[Aim] Copy exactly, and only, the lines below from the first through the one containing "R_ = math.radians", both included; pictures are omitted.

• • • • • • •

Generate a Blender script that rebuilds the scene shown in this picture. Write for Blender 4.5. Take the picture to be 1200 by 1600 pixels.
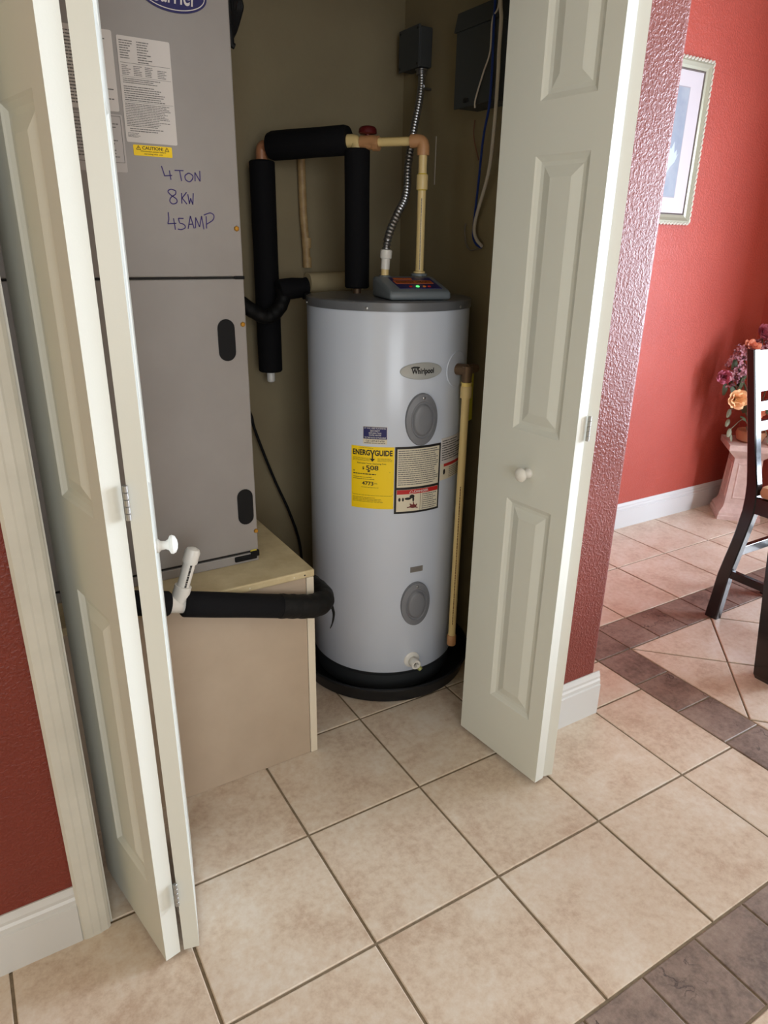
import bpy, bmesh, math, random
from mathutils import Vector, Matrix
random.seed(7)
for o in list(bpy.data.objects): bpy.data.objects.remove(o)
scene = bpy.context.scene
COL = scene.collection
R_ = math.radians

# ------------------------------------------------------------------ camera
cam_d = bpy.data.cameras.new('camera'); cam = bpy.data.objects.new('camera', cam_d); COL.objects.link(cam)
yaw, pitch, roll = 0.548235734, -0.369592233, 0.0169841979
fw = Vector((math.sin(yaw)*math.cos(pitch), math.cos(yaw)*math.cos(pitch), math.sin(pitch)))
rt = Vector((math.cos(yaw), -math.sin(yaw), 0)); up = rt.cross(fw)
rt2 = math.cos(roll)*rt + math.sin(roll)*up; up2 = -math.sin(roll)*rt + math.cos(roll)*up
m = Matrix.Identity(4)
for i in range(3): m[i][0] = rt2[i]; m[i][1] = up2[i]; m[i][2] = -fw[i]
m.translation = Vector((-0.54031, -1.21993, 1.38024))
cam.matrix_world = m
cam_d.sensor_fit = 'VERTICAL'; cam_d.sensor_height = 36; cam_d.sensor_width = 27
cam_d.lens = 1084.61/1600*36; cam_d.clip_start = 0.05
scene.camera = cam

# ------------------------------------------------------------------ light
world = bpy.data.worlds.new('world'); scene.world = world; world.use_nodes = True
world.node_tree.nodes['Background'].inputs[0].default_value = (0.75, 0.85, 1, 1)
world.node_tree.nodes['Background'].inputs[1].default_value = 0.6
def area(name, loc, direction, sx, sy, energy, color):
    d = bpy.data.lights.new(name, 'AREA'); d.shape = 'RECTANGLE'; d.size = sx; d.size_y = sy; d.energy = energy; d.color = color
    o = bpy.data.objects.new(name, d); COL.objects.link(o); o.location = loc
    o.rotation_euler = Vector(direction).to_track_quat('-Z', 'Y').to_euler(); return o
# sky light through the dining room window, sunlit daylight through the sliding glass door (both in the right wall)
area('daylight_dining_window', (3.34, -0.8, 1.1), (-1, 0, 0), 1.0, 1.9, 258, (0.74, 0.85, 1.0))
area('daylight_sliding_door', (3.34, -2.15, 1.06), (-1, 0, 0), 1.0, 2.0, 50, (1.0, 0.96, 0.9))
# added fill lamp behind the viewer, brightens hall and closet
area('fill_light_rear', (-0.95, -3.46, 1.45), (0, 1, 0), 1.6, 1.5, 41, (0.96, 0.985, 1.0))
vs = scene.view_settings
vs.view_transform = 'Standard'; vs.look = 'None'; vs.gamma = 1; vs.exposure = 0.06
try: vs.use_curve_mapping = False
except Exception: pass

# ------------------------------------------------------------------ materials
def lin(c):
    return tuple((v/255/12.92 if v/255 <= 0.04045 else ((v/255+0.055)/1.055)**2.4) for v in c) + (1.0,)
MATS = {}
def mat(name, col, rough=0.5, metal=0.0, spec=0.5, noise=None, bump=None, emit=None, coat=0.0):
    """noise=(scale, colour2, [detail]) mixes a second colour by world position; bump=(scale, strength, dist)"""
    if name in MATS: return MATS[name]
    m = bpy.data.materials.new(name); m.use_nodes = True; nt = m.node_tree; b = nt.nodes['Principled BSDF']
    b.inputs['Base Color'].default_value = lin(col); b.inputs['Roughness'].default_value = rough
    b.inputs['Metallic'].default_value = metal; b.inputs['Specular IOR Level'].default_value = spec
    if coat: b.inputs['Coat Weight'].default_value = coat; b.inputs['Coat Roughness'].default_value = 0.08
    if noise or bump:
        g = nt.nodes.new('ShaderNodeNewGeometry')
    if noise:
        n = nt.nodes.new('ShaderNodeTexNoise'); n.inputs['Scale'].default_value = noise[0]
        n.inputs['Detail'].default_value = noise[2] if len(noise) > 2 else 4; n.inputs['Roughness'].default_value = 0.65
        nt.links.new(g.outputs['Position'], n.inputs['Vector'])
        r = nt.nodes.new('ShaderNodeValToRGB'); r.color_ramp.elements[0].position = 0.36; r.color_ramp.elements[1].position = 0.66
        r.color_ramp.elements[0].color = lin(col); r.color_ramp.elements[1].color = lin(noise[1])
        nt.links.new(n.outputs['Fac'], r.inputs['Fac']); nt.links.new(r.outputs['Color'], b.inputs['Base Color'])
    if bump:
        n2 = nt.nodes.new('ShaderNodeTexNoise'); n2.inputs['Scale'].default_value = bump[0]; n2.inputs['Detail'].default_value = 2
        nt.links.new(g.outputs['Position'], n2.inputs['Vector'])
        bp = nt.nodes.new('ShaderNodeBump'); bp.inputs['Strength'].default_value = bump[1]; bp.inputs['Distance'].default_value = bump[2]
        nt.links.new(n2.outputs['Fac'], bp.inputs['Height']); nt.links.new(bp.outputs['Normal'], b.inputs['Normal'])
    if emit: b.inputs['Emission Color'].default_value = lin(emit[0]); b.inputs['Emission Strength'].default_value = emit[1]
    MATS[name] = m; return m

def red_paint(name, c1, c2):
    m = mat(name, c1, 0.5, spec=0.45, noise=(3, c2)); bb = m.node_tree.nodes['Principled BSDF']; bb.inputs['Coat Weight'].default_value = 0.10; bb.inputs['Coat Roughness'].default_value = 0.26
    nt = m.node_tree; b = nt.nodes['Principled BSDF']; g = nt.nodes.new('ShaderNodeNewGeometry')
    n = nt.nodes.new('ShaderNodeTexNoise'); n.inputs['Scale'].default_value = 130; n.inputs['Detail'].default_value = 1.5
    n.inputs['Distortion'].default_value = 0.6
    nt.links.new(g.outputs['Position'], n.inputs['Vector'])
    r = nt.nodes.new('ShaderNodeValToRGB'); r.color_ramp.elements[0].position = 0.42; r.color_ramp.elements[1].position = 0.62
    nt.links.new(n.outputs['Fac'], r.inputs['Fac'])
    bp = nt.nodes.new('ShaderNodeBump'); bp.inputs['Strength'].default_value = 0.42; bp.inputs['Distance'].default_value = 0.002
    nt.links.new(r.outputs['Color'], bp.inputs['Height']); nt.links.new(bp.outputs['Normal'], b.inputs['Normal']); nt.links.new(bp.outputs['Normal'], b.inputs['Coat Normal'])
    return m
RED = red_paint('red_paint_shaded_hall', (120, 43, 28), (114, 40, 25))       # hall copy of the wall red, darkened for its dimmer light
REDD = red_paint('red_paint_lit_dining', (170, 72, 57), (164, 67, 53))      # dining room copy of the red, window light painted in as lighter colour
CLOSETW = mat('closet_wall_paint', (146, 134, 104), 0.75, noise=(2.2, (138, 124, 96)), bump=(70, 0.25, 0.002))
CREAMW = mat('cream_wall_paint', (132, 106, 62), 0.8)
SANDW = mat('sand_wall_paint', (196, 172, 116), 0.8)
CEIL = mat('ceiling_white', (196, 188, 172), 0.9)
TRIM = mat('trim_white_gloss', (206, 204, 194), 0.35, spec=0.5, noise=(9, (198, 196, 186)))
BBOARD = mat('baseboard_white', (204, 204, 202), 0.35)
DOORM = mat('door_cream_paint', (216, 218, 210), 0.38, bump=(300, 0.06, 0.001))
GROUT = mat('grout', (118, 103, 82), 0.9, noise=(60, (138, 122, 100)))
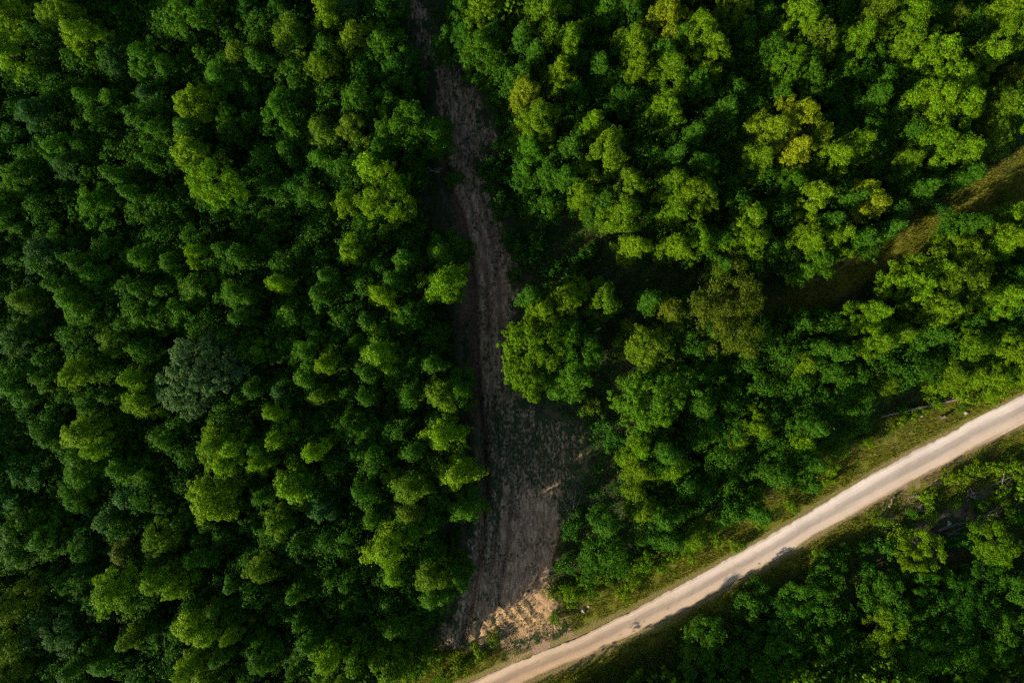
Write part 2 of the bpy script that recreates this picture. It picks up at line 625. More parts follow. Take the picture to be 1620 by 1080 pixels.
def quads_mesh(name, V, mat):
    n = len(V) // 4
    return make_mesh(name, V, np.arange(n * 4).reshape(n, 4), 4, mat)


def crown_points(rng, R, H, D, form, dens=1.0, lobe=1.25, gappy=0.0):
    """leaf sprays over boughs over an uneven envelope -> (pos, normal) of sprays"""
    ph = rng.uniform(0, 6.28, 6)

    def wid(t):
        if form == 'spire':
            return np.where(t < 0.35, 0.75 + 0.7 * t, np.maximum(0.03, (1 - ((t - 0.35) / 0.65) ** 1.35)))
        if form == 'cone':
            return np.where(t < 0.3, 0.8 + 0.66 * t, np.maximum(0.05, 1 - ((t - 0.3) / 0.72) ** 1.75))
        if form == 'dome':
            return np.where(t < 0.5, 0.8 + 0.4 * t, np.sqrt(np.maximum(0.0, 1 - ((t - 0.5) / 0.5) ** 2)))
        return np.where(t < 0.4, 0.75 + 0.62 * t, np.sqrt(np.maximum(0.0, 1 - ((t - 0.4) / 0.6) ** 2.2)))
    area = 2 * math.pi * R * 0.8 * D * 0.75 + math.pi * R * R * 0.5
    nl = int(area / (lobe * lobe * 2.1) * dens)
    cen = []
    tries = 0
    while len(cen) < nl and tries < nl * 40:
        tries += 1
        t = rng.uniform(0.10, 1.0) ** 0.8
        w = float(wid(np.array(t)))
        if rng.uniform() > w + 0.12:
            continue
        a = rng.uniform(0, 2 * math.pi)
        irr = 1 + 0.20 * math.sin(2 * a + ph[0]) + 0.17 * math.sin(3 * a + ph[1] + 3 * t) + 0.13 * math.sin(5 * a + ph[2] + 5 * t)
        if gappy and math.sin(3 * a + ph[3] + 4 * t) + 0.6 * math.sin(7 * t + ph[4] + 2 * a) > 1.25 - gappy:
            continue
        f = rng.uniform(0.72, 1.0) if rng.uniform() < 0.8 else rng.uniform(0.2, 0.7)
        rr = max(0.0, R * w * irr * f - lobe * 0.45 * w)
        c = np.array([rr * math.cos(a), rr * math.sin(a), H - D + t * D - lobe * 0.6 * (t > 0.8) + rng.uniform(-.3, .3)])
        if cen and np.min(np.linalg.norm(np.array(cen) - c, axis=1)) < lobe * 0.62:
            continue
        cen.append(c)
    cen = np.array(cen)
    P, Nn = [], []
    axis_pt = np.array([0, 0, H - D * 0.6])
    for c in cen:
        out = unit((c - axis_pt) * np.array([1, 1, 0.7]))
        rl = lobe * rng.uniform(0.5, 1.35)
        ns = max(5, int(2 * math.pi * rl * rl / 0.44))
        dirs = unit(rng.normal(size=(ns, 3)) * 0.75 + out * 0.65 + np.array([0, 0, 0.4]))
        sc = np.array([1.0, 1.0, 0.8])
        reach = rng.uniform(0.45, 1.25, (ns, 1)) + 0.35 * np.maximum(0, dirs @ out)[:, None] * rng.uniform(0, 1, (ns, 1))
        P.append(c + dirs * rl * sc * reach)
        Nn.append(dirs)
    return np.vstack(P), np.vstack(Nn), cen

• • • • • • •

[Solution for this task]
Generate a Blender script that rebuilds the scene shown in this picture. Write for Blender 4.5. Take the picture to be 1200 by 1600 pixels.
import bpy, bmesh, math, random
from mathutils import Vector, Matrix
random.seed(7)
for o in list(bpy.data.objects): bpy.data.objects.remove(o)
scene = bpy.context.scene
COL = scene.collection
R_ = math.radians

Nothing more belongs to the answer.